What to produce: Leave out the pictures and set down exactly the lines from the start of the listing through the one with "return tag(o, label, cat, group, kind)", both included.

Data extract:
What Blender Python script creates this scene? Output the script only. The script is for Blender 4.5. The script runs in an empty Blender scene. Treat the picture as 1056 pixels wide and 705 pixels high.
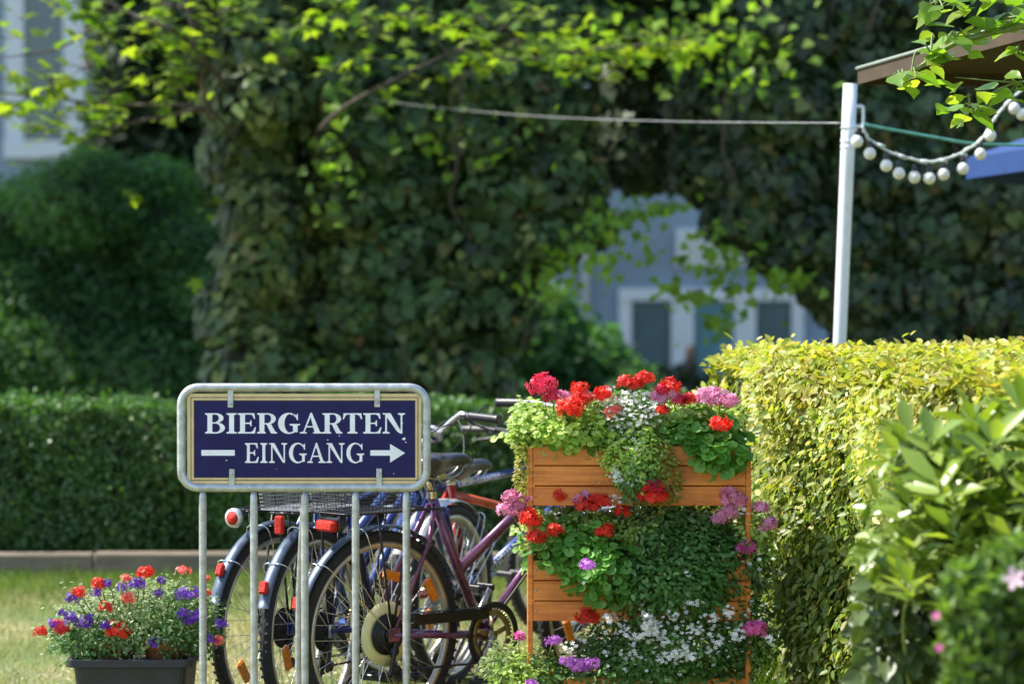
import bpy, bmesh, math, random
import numpy as np
from mathutils import Vector, Matrix
random.seed(7)
rng = np.random.default_rng(7)
scene = bpy.context.scene
COL = scene.collection
PI = math.pi
# ------------------------------------------------------------------ camera
CAM_H = 1.39
LENS = 85.0
FPX = LENS / 36 * 1056
PITCH = math.atan(32.5 / FPX)
cam = bpy.data.cameras.new('camera')
cam_o = bpy.data.objects.new('camera', cam)
COL.objects.link(cam_o)
cam.lens = LENS; cam.sensor_width = 36
cam.clip_start = 0.05; cam.clip_end = 500
cam_o.location = (0, 0, CAM_H)
cam_o.rotation_euler = (PI / 2 - PITCH, 0, 0)
cam.dof.use_dof = True
cam.dof.focus_distance = 7.55
cam.dof.aperture_fstop = 2.25
scene.camera = cam_o

def P(px, py, D):
    """pixel of the 1056x705 picture at distance D (world y)"""
    dx = (px - 528) / FPX; dz = -(py - 352.5) / FPX
    y = math.cos(PITCH) + dz * math.sin(PITCH)
    z = -math.sin(PITCH) + dz * math.cos(PITCH)
    k = D / y
    return Vector((dx * k, D, CAM_H + z * k))

# ------------------------------------------------------------------ tagging
def tag(o, label=None, cat=None, group=None, kind=None):
    if label: o['label'] = label
    if cat: o['category'] = cat
    if group: o['group'] = group
    if kind: o['kind'] = kind
    return o
def empty(name, loc=(0, 0, 0), rz=0.0, label=None, cat=None, group=None, kind=None):
    o = bpy.data.objects.new(name, None)
    COL.objects.link(o); o.location = loc; o.rotation_euler = (0, 0, rz)
    o.empty_display_size = 0.1
    return tag(o, label, cat, group, kind)

# ------------------------------------------------------------------ mesh builder
class MB:
    def __init__(s): s.v = []; s.f = []; s.sm = []
    def add(s, vs, fs, smooth=False):
        b = len(s.v); s.v += [tuple(v) for v in vs]
        s.f += [tuple(i + b for i in f) for f in fs]; s.sm += [smooth] * len(fs)
        return s
    def box(s, c, size, rot=None):
        x, y, z = [q / 2 for q in size]
        vs = [Vector((a * x, b * y, d * z)) for a in (-1, 1) for b in (-1, 1) for d in (-1, 1)]
        if rot is not None: vs = [rot @ v for v in vs]
        c = Vector(c)
        return s.add([v + c for v in vs], [(0, 1, 3, 2), (4, 6, 7, 5), (0, 4, 5, 1), (2, 3, 7, 6), (0, 2, 6, 4), (1, 5, 7, 3)])
    def bbox(s, c, size, b=0.003, rot=None):
        """box with chamfered edges"""
        x, y, z = [q / 2 for q in size]
        vs = []; idx = {}
        for sx in (-1, 1):
            for sy in (-1, 1):
                for sz in (-1, 1):
                    for k in range(3):
                        p = [sx * (x - b), sy * (y - b), sz * (z - b)]
                        p[k] = (sx * x, sy * y, sz * z)[k]
                        idx[(sx, sy, sz, k)] = len(vs); vs.append(Vector(p))
        fs = []
        for k in range(3):
            a, c2 = [(1, 2), (2, 0), (0, 1)][k]
            for sg in (-1, 1):
                q = []
                for (u, w) in ((-1, -1), (1, -1), (1, 1), (-1, 1)):
                    t = [0, 0, 0]; t[k] = sg; t[a] = u; t[c2] = w
                    q.append(idx[(t[0], t[1], t[2], k)])
                fs.append(tuple(q if sg > 0 else q[::-1]))
        for k in range(3):           # edges along axis k
            a, c2 = [(1, 2), (2, 0), (0, 1)][k]
            for u in (-1, 1):
                for w in (-1, 1):
                    t0 = [0, 0, 0]; t0[k] = -1; t0[a] = u; t0[c2] = w
                    t1 = list(t0); t1[k] = 1
                    q = (idx[(*t0, a)], idx[(*t1, a)], idx[(*t1, c2)], idx[(*t0, c2)])
                    fs.append(q if u * w < 0 else q[::-1])
        for sx in (-1, 1):
            for sy in (-1, 1):
                for sz in (-1, 1):
                    fs.append(tuple(idx[(sx, sy, sz, k)] for k in range(3)))
        if rot is not None: vs = [rot @ v for v in vs]
        c = Vector(c)
        return s.add([v + c for v in vs], fs)
    def tube(s, pts, r, seg=10, cap=True, closed=False, flat=None):
        pts = [Vector(p) for p in pts]; n = len(pts)
        rs = r if isinstance(r, (list, tuple)) else [r] * n
        up = None; rings = []
        for i in range(n):
            if closed: t = pts[(i + 1) % n] - pts[i - 1]
            else: t = pts[min(i + 1, n - 1)] - pts[max(i - 1, 0)]
            t.normalize()
            if up is None:
                up = Vector((0, 0, 1)) if abs(t.z) < .9 else Vector((0, 1, 0))
            up = (up - t * up.dot(t)).normalized()
            w = t.cross(up)
            fl = flat or (1, 1)
            rings.append([pts[i] + (up * math.cos(a) * fl[0] + w * math.sin(a) * fl[1]) * rs[i] for a in [2 * PI * k / seg for k in range(seg)]])
        vs = [v for g in rings for v in g]; fs = []
        m = n if closed else n - 1
        for i in range(m):
            j = (i + 1) % n
            for k in range(seg):
                l = (k + 1) % seg
                fs.append((i * seg + k, j * seg + k, j * seg + l, i * seg + l))
        s.add(vs, fs, True)
        if cap and not closed:
            b = len(s.v) - len(vs)
            s.f += [tuple(b + k for k in range(seg)), tuple(b + (n - 1) * seg + k for k in range(seg))[::-1]]
            s.sm += [False, False]
        return s
    def lathe(s, prof, c=(0, 0, 0), axis='y', seg=32, closed=False):
        """prof: (radius, along axis)"""
        c = Vector(c); vs = []
        for (r, h) in prof:
            for k in range(seg):
                a = 2 * PI * k / seg
                if axis == 'y': vs.append(c + Vector((r * math.cos(a), h, r * math.sin(a))))
                elif axis == 'z': vs.append(c + Vector((r * math.cos(a), r * math.sin(a), h)))
                else: vs.append(c + Vector((h, r * math.cos(a), r * math.sin(a))))
        n = len(prof); fs = []
        for i in range(n if closed else n - 1):
            j = (i + 1) % n
            for k in range(seg):
                l = (k + 1) % seg
                fs.append((i * seg + k, i * seg + l, j * seg + l, j * seg + k))
        return s.add(vs, fs, True)
    def prism(s, poly, y0, y1, mat=None):
        """poly in (x,z), extruded along y; y0 is the front (small y)"""
        n = len(poly)
        vs = [Vector((p[0], y0, p[1])) for p in poly] + [Vector((p[0], y1, p[1])) for p in poly]
        if mat is not None: vs = [mat @ v for v in vs]
        fs = [tuple(range(n)), tuple(range(2 * n - 1, n - 1, -1))] + [(i, (i + 1) % n, (i + 1) % n + n, i + n) for i in range(n)]
        return s.add(vs, fs)
    def build(s, name, mat=None, parent=None, bevel=0):
        me = bpy.data.meshes.new(name)
        me.from_pydata(s.v, [], s.f); me.update()
        me.polygons.foreach_set('use_smooth', s.sm)
        o = bpy.data.objects.new(name, me); COL.objects.link(o)
        if mat: me.materials.append(mat)
        if parent: o.parent = parent
        if bevel:
            m = o.modifiers.new('b', 'BEVEL'); m.width = bevel; m.segments = 2; m.limit_method = 'ANGLE'
        return o

def smooth_path(pts, n=6):
    pts = [Vector(p) for p in pts]; out = []
    for i in range(len(pts) - 1):
        p0 = pts[max(i - 1, 0)]; p1 = pts[i]; p2 = pts[i + 1]; p3 = pts[min(i + 2, len(pts) - 1)]
        for k in range(n):
            t = k / n
            out.append(0.5 * ((2 * p1) + (p2 - p0) * t + (2 * p0 - 5 * p1 + 4 * p2 - p3) * t * t + (3 * p1 - p0 - 3 * p2 + p3) * t ** 3))
    out.append(pts[-1]); return out

# ------------------------------------------------------------------ materials
def new_mat(name):
    m = bpy.data.materials.new(name); m.use_nodes = True
    nt = m.node_tree; b = nt.nodes['Principled BSDF']
    return m, nt, b
def N(nt, t, **k):
    n = nt.nodes.new(t)
    for a, v in k.items(): setattr(n, a, v)
    return n
def mat(name, c, rough=.5, metal=0, var=.15, scale=8, bump=0.0, bscale=60, c2=None, spec=.5, coat=0, detail=4, stretch=None, rvar=.1):
    m, nt, b = new_mat(name)
    tc = N(nt, 'ShaderNodeTexCoord'); src = tc.outputs['Object']
    if stretch:
        mp = N(nt, 'ShaderNodeMapping'); mp.inputs['Scale'].default_value = stretch
        nt.links.new(src, mp.inputs[0]); src = mp.outputs[0]
    nz = N(nt, 'ShaderNodeTexNoise'); nz.inputs['Scale'].default_value = scale; nz.inputs['Detail'].default_value = detail
    nt.links.new(src, nz.inputs['Vector'])
    r = N(nt, 'ShaderNodeValToRGB'); e = r.color_ramp.elements
    c2 = c2 or tuple(q * (1 - var) for q in c); c1 = tuple(min(1, q * (1 + var * .6)) for q in c)
    e[0].position = .33; e[1].position = .67
    e[0].color = (*c2, 1); e[1].color = (*c1, 1)
    nt.links.new(nz.outputs['Fac'], r.inputs[0]); nt.links.new(r.outputs[0], b.inputs['Base Color'])
    mr = N(nt, 'ShaderNodeMapRange'); mr.inputs['To Min'].default_value = max(0, rough - rvar); mr.inputs['To Max'].default_value = min(1, rough + rvar)
    nt.links.new(nz.outputs['Fac'], mr.inputs[0]); nt.links.new(mr.outputs[0], b.inputs['Roughness'])
    b.inputs['Metallic'].default_value = metal
    b.inputs['Specular IOR Level'].default_value = spec
    b.inputs['Coat Weight'].default_value = coat
    if bump:
        n2 = N(nt, 'ShaderNodeTexNoise'); n2.inputs['Scale'].default_value = bscale; n2.inputs['Detail'].default_value = 5
        nt.links.new(src, n2.inputs['Vector'])
        bp = N(nt, 'ShaderNodeBump'); bp.inputs['Strength'].default_value = bump; bp.inputs['Distance'].default_value = .01
        nt.links.new(n2.outputs['Fac'], bp.inputs['Height']); nt.links.new(bp.outputs[0], b.inputs['Normal'])
    return m
def leafmat(name, cols, trans=.35, rough=.45, tcol=(1.5, 1.6, .5), spec=.4):
    """each leaf its own colour; translucent"""
    m, nt, b = new_mat(name)
    g = N(nt, 'ShaderNodeNewGeometry'); r = N(nt, 'ShaderNodeValToRGB'); cr = r.color_ramp
    while len(cr.elements) < len(cols): cr.elements.new(.5)
    for i, c in enumerate(cols):
        cr.elements[i].position = i / max(1, len(cols) - 1); cr.elements[i].color = (*c, 1)
    nt.links.new(g.outputs['Random Per Island'], r.inputs[0])
    tc = N(nt, 'ShaderNodeTexCoord'); nz = N(nt, 'ShaderNodeTexNoise'); nz.inputs['Scale'].default_value = 2.2
    nt.links.new(tc.outputs['Object'], nz.inputs['Vector'])
    hs = N(nt, 'ShaderNodeHueSaturation')
    mr = N(nt, 'ShaderNodeMapRange'); mr.inputs['From Min'].default_value = .3; mr.inputs['From Max'].default_value = .7
    mr.inputs['To Min'].default_value = .7; mr.inputs['To Max'].default_value = 1.3
    nt.links.new(nz.outputs['Fac'], mr.inputs[0]); nt.links.new(mr.outputs[0], hs.inputs['Value']); nt.links.new(r.outputs[0], hs.inputs['Color'])
    nt.links.new(hs.outputs[0], b.inputs['Base Color'])
    b.inputs['Roughness'].default_value = rough; b.inputs['Specular IOR Level'].default_value = spec
    mx = N(nt, 'ShaderNodeMix'); mx.data_type = 'RGBA'; mx.blend_type = 'MULTIPLY'; mx.inputs[0].default_value = 1
    nt.links.new(hs.outputs[0], mx.inputs[6]); mx.inputs[7].default_value = (*tcol, 1)
    tr = N(nt, 'ShaderNodeBsdfTranslucent'); nt.links.new(mx.outputs[2], tr.inputs[0])
    ms = N(nt, 'ShaderNodeMixShader'); ms.inputs[0].default_value = trans
    nt.links.new(b.outputs[0], ms.inputs[1]); nt.links.new(tr.outputs[0], ms.inputs[2])
    nt.links.new(ms.outputs[0], nt.nodes['Material Output'].inputs[0])
    return m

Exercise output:
What Blender Python script creates this scene? Output the script only. The script is for Blender 4.5. The script runs in an empty Blender scene. Treat the picture as 1056 pixels wide and 705 pixels high.
import bpy, bmesh, math, random
import numpy as np
from mathutils import Vector, Matrix
random.seed(7)
rng = np.random.default_rng(7)
scene = bpy.context.scene
COL = scene.collection
PI = math.pi
# ------------------------------------------------------------------ camera
CAM_H = 1.39
LENS = 85.0
FPX = LENS / 36 * 1056
PITCH = math.atan(32.5 / FPX)
cam = bpy.data.cameras.new('camera')
cam_o = bpy.data.objects.new('camera', cam)
COL.objects.link(cam_o)
cam.lens = LENS; cam.sensor_width = 36
cam.clip_start = 0.05; cam.clip_end = 500
cam_o.location = (0, 0, CAM_H)
cam_o.rotation_euler = (PI / 2 - PITCH, 0, 0)
cam.dof.use_dof = True
cam.dof.focus_distance = 7.55
cam.dof.aperture_fstop = 2.25
scene.camera = cam_o

def P(px, py, D):
    """pixel of the 1056x705 picture at distance D (world y)"""
    dx = (px - 528) / FPX; dz = -(py - 352.5) / FPX
    y = math.cos(PITCH) + dz * math.sin(PITCH)
    z = -math.sin(PITCH) + dz * math.cos(PITCH)
    k = D / y
    return Vector((dx * k, D, CAM_H + z * k))

# ------------------------------------------------------------------ tagging
def tag(o, label=None, cat=None, group=None, kind=None):
    if label: o['label'] = label
    if cat: o['category'] = cat
    if group: o['group'] = group
    if kind: o['kind'] = kind
    return o
def empty(name, loc=(0, 0, 0), rz=0.0, label=None, cat=None, group=None, kind=None):
    o = bpy.data.objects.new(name, None)
    COL.objects.link(o); o.location = loc; o.rotation_euler = (0, 0, rz)
    o.empty_display_size = 0.1
    return tag(o, label, cat, group, kind)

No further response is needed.